WHAT THE TASK REQUIRES =>
An exact copy of all the data is required, with pictures left out.

RECORDED DATA =>
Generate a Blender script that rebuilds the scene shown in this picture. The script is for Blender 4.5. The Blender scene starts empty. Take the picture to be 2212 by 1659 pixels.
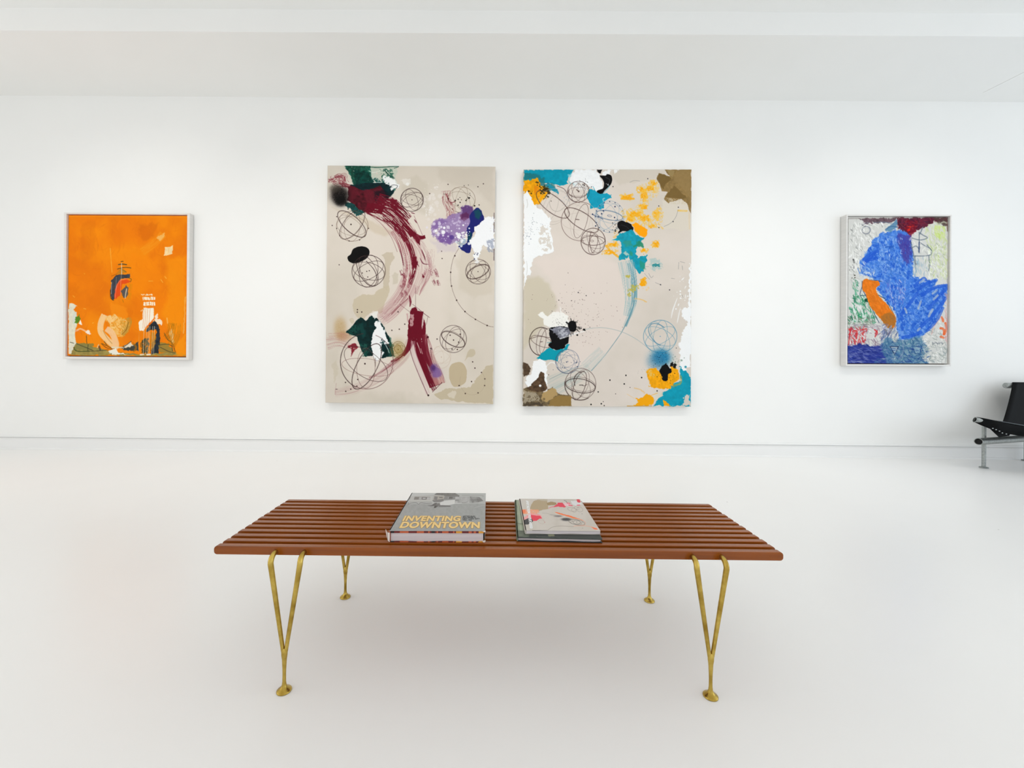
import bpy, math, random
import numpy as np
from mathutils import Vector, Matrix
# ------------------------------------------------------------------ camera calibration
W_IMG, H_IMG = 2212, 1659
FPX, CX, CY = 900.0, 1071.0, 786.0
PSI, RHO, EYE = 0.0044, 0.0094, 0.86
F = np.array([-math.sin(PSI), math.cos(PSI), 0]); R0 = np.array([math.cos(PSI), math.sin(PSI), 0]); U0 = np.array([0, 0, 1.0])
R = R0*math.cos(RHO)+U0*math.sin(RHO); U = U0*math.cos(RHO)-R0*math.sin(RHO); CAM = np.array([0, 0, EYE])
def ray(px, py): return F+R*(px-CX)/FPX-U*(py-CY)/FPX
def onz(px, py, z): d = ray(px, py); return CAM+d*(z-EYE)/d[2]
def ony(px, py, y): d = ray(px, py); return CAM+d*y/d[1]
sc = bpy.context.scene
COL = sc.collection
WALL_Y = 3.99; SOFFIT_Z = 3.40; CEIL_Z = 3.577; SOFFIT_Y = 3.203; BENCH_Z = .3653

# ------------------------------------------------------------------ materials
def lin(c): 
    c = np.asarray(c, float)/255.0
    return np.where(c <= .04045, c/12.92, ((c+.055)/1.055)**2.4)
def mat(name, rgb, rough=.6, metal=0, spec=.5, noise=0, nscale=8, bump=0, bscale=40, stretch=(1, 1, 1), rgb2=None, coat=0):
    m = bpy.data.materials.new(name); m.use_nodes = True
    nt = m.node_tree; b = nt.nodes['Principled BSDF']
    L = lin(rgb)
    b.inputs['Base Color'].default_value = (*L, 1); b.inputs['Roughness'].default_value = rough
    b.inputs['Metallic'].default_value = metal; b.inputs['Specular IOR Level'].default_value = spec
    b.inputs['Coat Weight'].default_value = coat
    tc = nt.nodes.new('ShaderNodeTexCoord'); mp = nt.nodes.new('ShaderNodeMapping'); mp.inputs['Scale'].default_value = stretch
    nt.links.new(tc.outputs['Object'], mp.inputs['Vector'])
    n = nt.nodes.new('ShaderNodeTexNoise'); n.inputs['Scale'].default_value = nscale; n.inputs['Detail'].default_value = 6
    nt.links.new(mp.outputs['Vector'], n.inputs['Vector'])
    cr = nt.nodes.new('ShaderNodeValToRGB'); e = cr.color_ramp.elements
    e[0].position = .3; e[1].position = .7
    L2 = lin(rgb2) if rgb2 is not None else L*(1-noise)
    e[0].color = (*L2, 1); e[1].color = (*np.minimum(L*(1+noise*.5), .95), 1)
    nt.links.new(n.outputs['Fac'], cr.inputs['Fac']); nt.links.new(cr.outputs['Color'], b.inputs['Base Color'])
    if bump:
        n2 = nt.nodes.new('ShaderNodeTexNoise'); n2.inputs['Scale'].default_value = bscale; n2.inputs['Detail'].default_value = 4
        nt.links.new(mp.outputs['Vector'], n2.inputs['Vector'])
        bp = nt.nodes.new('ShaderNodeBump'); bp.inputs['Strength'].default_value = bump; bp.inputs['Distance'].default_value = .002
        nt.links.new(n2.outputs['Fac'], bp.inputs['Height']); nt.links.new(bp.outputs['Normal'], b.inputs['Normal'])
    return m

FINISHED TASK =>
Generate a Blender script that rebuilds the scene shown in this picture. The script is for Blender 4.5. The Blender scene starts empty. Take the picture to be 2212 by 1659 pixels.
import bpy, math, random
import numpy as np
from mathutils import Vector, Matrix
# ------------------------------------------------------------------ camera calibration
W_IMG, H_IMG = 2212, 1659
FPX, CX, CY = 900.0, 1071.0, 786.0
PSI, RHO, EYE = 0.0044, 0.0094, 0.86
F = np.array([-math.sin(PSI), math.cos(PSI), 0]); R0 = np.array([math.cos(PSI), math.sin(PSI), 0]); U0 = np.array([0, 0, 1.0])
R = R0*math.cos(RHO)+U0*math.sin(RHO); U = U0*math.cos(RHO)-R0*math.sin(RHO); CAM = np.array([0, 0, EYE])
def ray(px, py): return F+R*(px-CX)/FPX-U*(py-CY)/FPX
def onz(px, py, z): d = ray(px, py); return CAM+d*(z-EYE)/d[2]
def ony(px, py, y): d = ray(px, py); return CAM+d*y/d[1]
sc = bpy.context.scene
COL = sc.collection
WALL_Y = 3.99; SOFFIT_Z = 3.40; CEIL_Z = 3.577; SOFFIT_Y = 3.203; BENCH_Z = .3653

# ------------------------------------------------------------------ materials
def lin(c): 
    c = np.asarray(c, float)/255.0
    return np.where(c <= .04045, c/12.92, ((c+.055)/1.055)**2.4)
def mat(name, rgb, rough=.6, metal=0, spec=.5, noise=0, nscale=8, bump=0, bscale=40, stretch=(1, 1, 1), rgb2=None, coat=0):
    m = bpy.data.materials.new(name); m.use_nodes = True
    nt = m.node_tree; b = nt.nodes['Principled BSDF']
    L = lin(rgb)
    b.inputs['Base Color'].default_value = (*L, 1); b.inputs['Roughness'].default_value = rough
    b.inputs['Metallic'].default_value = metal; b.inputs['Specular IOR Level'].default_value = spec
    b.inputs['Coat Weight'].default_value = coat
    tc = nt.nodes.new('ShaderNodeTexCoord'); mp = nt.nodes.new('ShaderNodeMapping'); mp.inputs['Scale'].default_value = stretch
    nt.links.new(tc.outputs['Object'], mp.inputs['Vector'])
    n = nt.nodes.new('ShaderNodeTexNoise'); n.inputs['Scale'].default_value = nscale; n.inputs['Detail'].default_value = 6
    nt.links.new(mp.outputs['Vector'], n.inputs['Vector'])
    cr = nt.nodes.new('ShaderNodeValToRGB'); e = cr.color_ramp.elements
    e[0].position = .3; e[1].position = .7
    L2 = lin(rgb2) if rgb2 is not None else L*(1-noise)
    e[0].color = (*L2, 1); e[1].color = (*np.minimum(L*(1+noise*.5), .95), 1)
    nt.links.new(n.outputs['Fac'], cr.inputs['Fac']); nt.links.new(cr.outputs['Color'], b.inputs['Base Color'])
    if bump:
        n2 = nt.nodes.new('ShaderNodeTexNoise'); n2.inputs['Scale'].default_value = bscale; n2.inputs['Detail'].default_value = 4
        nt.links.new(mp.outputs['Vector'], n2.inputs['Vector'])
        bp = nt.nodes.new('ShaderNodeBump'); bp.inputs['Strength'].default_value = bump; bp.inputs['Distance'].default_value = .002
        nt.links.new(n2.outputs['Fac'], bp.inputs['Height']); nt.links.new(bp.outputs['Normal'], b.inputs['Normal'])
    return m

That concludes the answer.